[bitcoin-dev] We need to fix the block withholding attack

Dave Scotese dscotese at litmocracy.com
Tue Dec 29 18:59:58 UTC 2015

There have been no decent objections to altering the block-selection
mechanism (when two block solutions appear at nearly the same time) as
described at


Key components are:

   - Compute BitcoinDaysDestroyed using only transactions that have been in
   your mempool for some time as oBTCDD ("old BTCDD").
   - Use "nearly the same time" to mean separated in time by your guess of
   the average duration of block propagation times.
   - When two block solutions come in at nearly the same time, build on the
   one that has the most oBTCDD, rather than the one that came in first.

The goal of this change is to reduce the profitability of withholding block
solutions by severely reducing the chances that a block solved a while ago
can orphan one solved recently.  "Came in first" seems more easily gamed
than "most oBTCDD".  As I wrote there, "*old coins* is always a dwindling
resource and *global nodes willing to help cheat* is probably a growing

I will write a BIP if anyone agrees it's a good idea.

On Mon, Dec 28, 2015 at 12:26 PM, Ivan Brightly via bitcoin-dev <
bitcoin-dev at lists.linuxfoundation.org> wrote:

> On Mon, Dec 28, 2015 at 2:12 PM, Peter Todd via bitcoin-dev <
>> bitcoin-dev at lists.linuxfoundation.org> wrote:
>> Far more concerning is network propagation effects between large and
>> small miners. For that class of issues, if you are in an environemnt
>> where selfish mining is possible - a fairly flat, easily DoS/sybil
>> attacked network topology - the profitability difference between small
>> and large miners even *without* attacks going on is a hugely worrying
>> problem.

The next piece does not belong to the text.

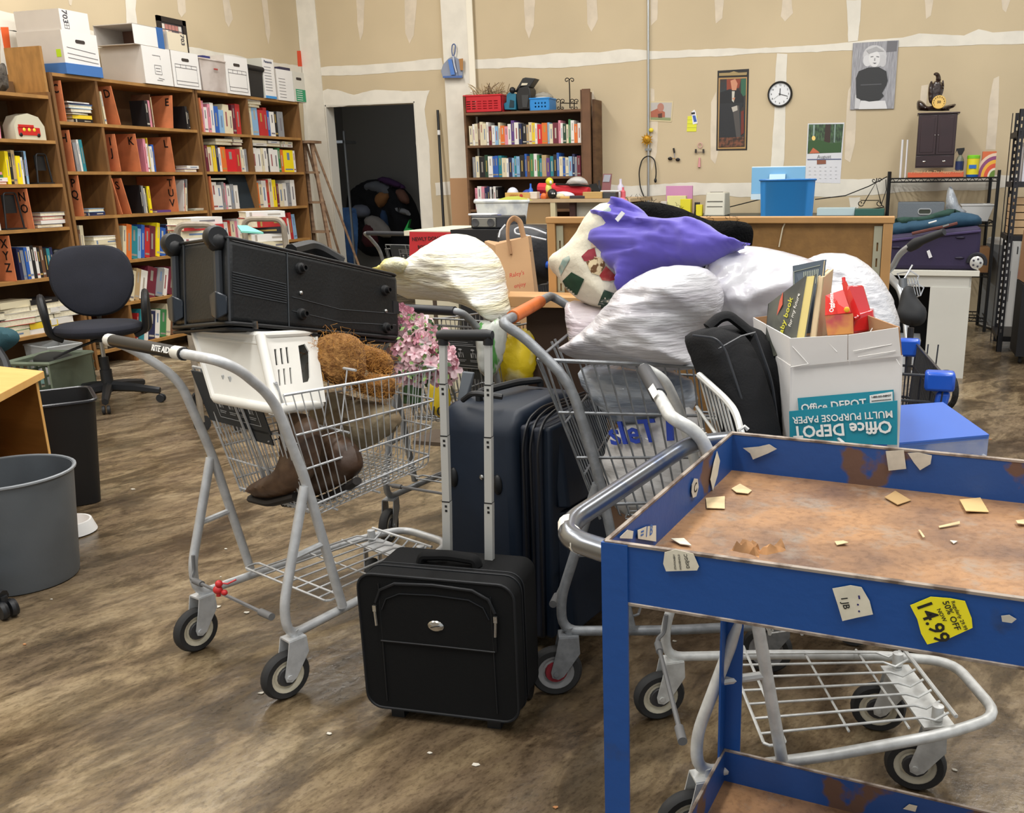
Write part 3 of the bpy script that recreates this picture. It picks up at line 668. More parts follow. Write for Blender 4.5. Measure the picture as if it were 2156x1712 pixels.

OTOH, if you're blocksize is small enough that propagation time
>> is negligable to profitability, then selfish mining attacks with <30%
>> hashing power aren't much of a concern - they'll be naturally defeated
>> by anti-DoS/anti-sybil measures.
> Let's agree that one factor in mining profitability is bandwidth/network
> reliability/stability. Why focus on that vs electricity contracts or
> vertically integrated chip manufacturers? Surely, sufficient network
> bandwidth is a more broadly available commodity than <$0.02/kwh
> electricity, for example. I'm not sure that your stranded hydroelectric
> miner is any more desirable than thousands of dorm room miners with access
> to 10gbit university connections and free electricity.